Isto tudo para dizer que é muito fácil 'forçar' determinadas conclusões dependendo da forma como os dados são trabalhados.

Repito: não li o artigo do público e por isso não sei o detalhe com que o assunto é desenvolvido, no entanto a partir da frase citada, usada como chamariz, fiquei com algumas reservas quanto às conclusôes.

asmelhoresfrancesinhas disse...

GE, além do que disse e com toda a razão, deixe-me só acrescentar que isso posto dessa maneira ("4% dos passageiros são responsáveis por 40% da receita da CP") não serve absolutamente para nada em termos de transportes (serve sim para ter bons títulos de jornais). O que interessa em termos económicos e do planeamento de uma rede de transportes são os passageiros.km, que é a medida de produção de uma rede de transportes, associar receitas a número de passageiros total é só uma métrica para inglês (ou leigo) ver e pouco indica.

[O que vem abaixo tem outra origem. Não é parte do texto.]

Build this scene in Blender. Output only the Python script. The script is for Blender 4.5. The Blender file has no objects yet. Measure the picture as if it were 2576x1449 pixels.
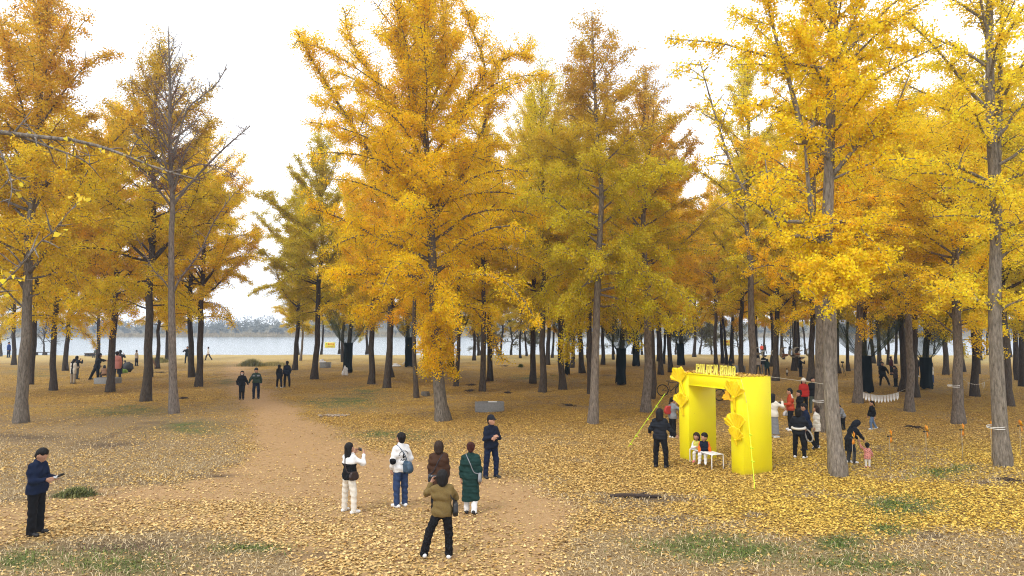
import bpy, bmesh, math, random
import numpy as np
from mathutils import Vector, Matrix
R = math.radians
C = bpy.context.scene.collection
SC = bpy.context.scene
# ------------------------------------------------------------------ camera
F_PX, CX, CY, HZ, CAMH = 1750.0, 1288.0, 724.5, 820.0, 4.2     # photograph at 2576 x 1449
TH = math.atan((HZ - CY) / F_PX)
cd = bpy.data.cameras.new('camera'); cam = bpy.data.objects.new('camera', cd); C.objects.link(cam)
cam.location = (0, 0, CAMH); cam.rotation_euler = (R(90) + TH, 0, 0)
cd.sensor_width = 36; cd.lens = F_PX / 2576 * 36; cd.clip_end = 5000
SC.camera = cam
# ------------------------------------------------------------------ sky and sun
SUN_EL, SUN_AZ = R(52), R(-140)       # azimuth clockwise from +Y: behind the camera, to its left
w = bpy.data.worlds.new('World'); SC.world = w; w.use_nodes = True
nt = w.node_tree; nt.nodes.clear()
def N(nt, t, **k):
    n = nt.nodes.new(t)
    for a, v in k.items():
        if a in n.inputs.keys(): n.inputs[a].default_value = v
        else: setattr(n, a, v)
    return n
sky = N(nt, 'ShaderNodeTexSky', sky_type='NISHITA', sun_disc=False, sun_elevation=SUN_EL, sun_rotation=SUN_AZ)
tc = N(nt, 'ShaderNodeTexCoord')
mp = N(nt, 'ShaderNodeMapping'); mp.inputs['Scale'].default_value = (1.2, 1.2, 2.6); mp.inputs['Location'].default_value = (1.09, 0.42, 0.46)
nz = N(nt, 'ShaderNodeTexNoise', Scale=2.2, Detail=5.0, Roughness=0.55)
cr = N(nt, 'ShaderNodeValToRGB'); cr.color_ramp.elements[0].position = 0.30; cr.color_ramp.elements[1].position = 0.545
cr.color_ramp.elements[0].color = (0.58, 0.58, 0.58, 1); cr.color_ramp.elements[1].color = (1, 1, 1, 1)
mx = N(nt, 'ShaderNodeMix', data_type='RGBA'); mx.inputs[7].default_value = (14.2, 14.4, 14.8, 1)   # bright overcast cloud
bg = N(nt, 'ShaderNodeBackground'); bg.inputs['Strength'].default_value = 0.10
out = N(nt, 'ShaderNodeOutputWorld'); L = nt.links.new
L(tc.outputs['Generated'], mp.inputs['Vector']); L(mp.outputs['Vector'], nz.inputs['Vector']); L(nz.outputs['Fac'], cr.inputs['Fac'])
L(cr.outputs['Color'], mx.inputs[0]); L(sky.outputs['Color'], mx.inputs[6]); L(mx.outputs[2], bg.inputs['Color']); L(bg.outputs['Background'], out.inputs['Surface'])
sd = bpy.data.lights.new('sun', 'SUN'); sun = bpy.data.objects.new('sun', sd); C.objects.link(sun)
sd.energy = 1.5; sd.angle = R(15); sd.color = (1.0, 0.96, 0.88)
sun.rotation_euler = (R(90) - SUN_EL, 0, math.pi - SUN_AZ)
SC.view_settings.view_transform = 'Standard'; SC.view_settings.look = 'None'; SC.view_settings.gamma = 1; SC.view_settings.exposure = 0.28
cy = SC.cycles
cy.max_bounces = 7; cy.diffuse_bounces = 4; cy.glossy_bounces = 2; cy.transmission_bounces = 3; cy.transparent_max_bounces = 12; cy.volume_bounces = 0; cy.use_denoising = True; cy.denoising_prefilter = 'NONE'; cy.use_adaptive_sampling = False; cy.filter_width = 1.1; cy.sample_clamp_indirect = 4.0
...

Henrique Pereira dos Santos disse...

Gonçalo,
Quem usou como medida o número de passageiros não fui eu. Limitei-me a fazer uma crítica semelhante à tua: falar do número de passageiros é curto para discutir a racionalidade das opções de gestão da ferrovia (por exemplo, estando 70% dos passageiros na CP Lisboa, qualquer variação aqui, por exemplo, por causa do aumento do desemprego, abafa quaisquer variações nos outros lados).
Estou de acordo contigo em achar que é preciso avaliar cada operação da CP essencialmente em custos e proveitos. Isso não significa que todas tenham de ser lucrativas, significa apenas que para as discutir, é preciso ter essa informação em todas.
De qualquer maneira o longo curso, em especial no eixo braga faro, é das poucas coisas verdadeiramente lucrativas na CP.

G.E. disse...

Henrique,

Eu sei que a frase não é tua e se o meu post sugeriu isso, peço desculpa pois não era essa a intenção.

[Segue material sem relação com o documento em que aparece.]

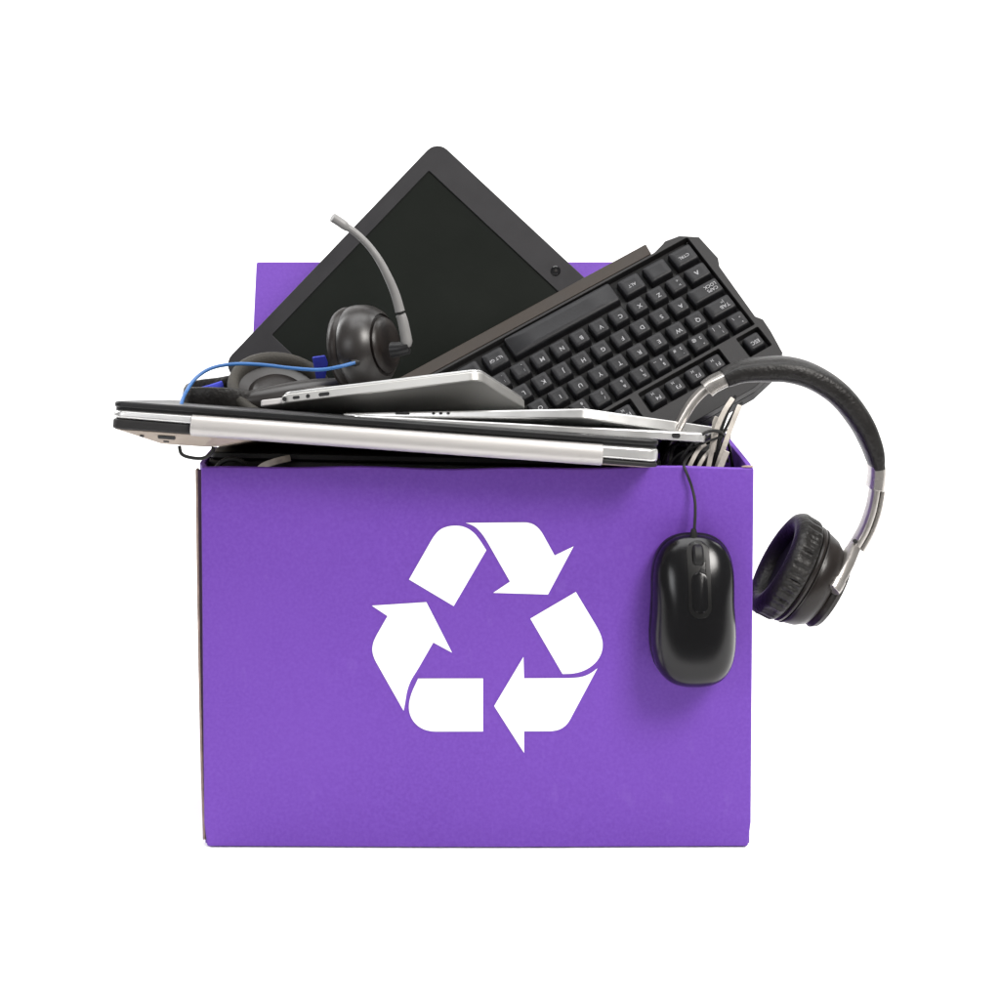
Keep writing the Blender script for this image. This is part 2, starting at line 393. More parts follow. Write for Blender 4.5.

Efectivamente já tinha visto a frase em questão no site do público, mas como referi acima não pude consultar o resto do artigo dado que é reservado a assinantes.

Joao disse...

Aqui o que interessa é que passou de 230 milhões de viagens para perto de 120 e tal milhões... ou seja alguém (ou muitos "alguéns"), começou a andar de mota, carro ou autocarro aumentando a poluição, acidentes, as contas dos hospitais... enfim, aumentou, no final de contas, os gastos do estado, desnecessariamente! E andou-se a construir milhares de quilómetros de auto-estradas desnecessariamente!

A Nossa Terrinha disse...

Carlos, a crítica é certeira e inicialmente foi assim que fizémos o gráfico. O problema é que, com o limite máximo de tamanho de gráfico que o Blogger permite, se um gráfico com dados de 30 anos fosse dos 0 aos 230 milhões, a evolução ano a ano mal se perceberia. Achámos, por isso, preferível assim. Mas concordo: não é correto.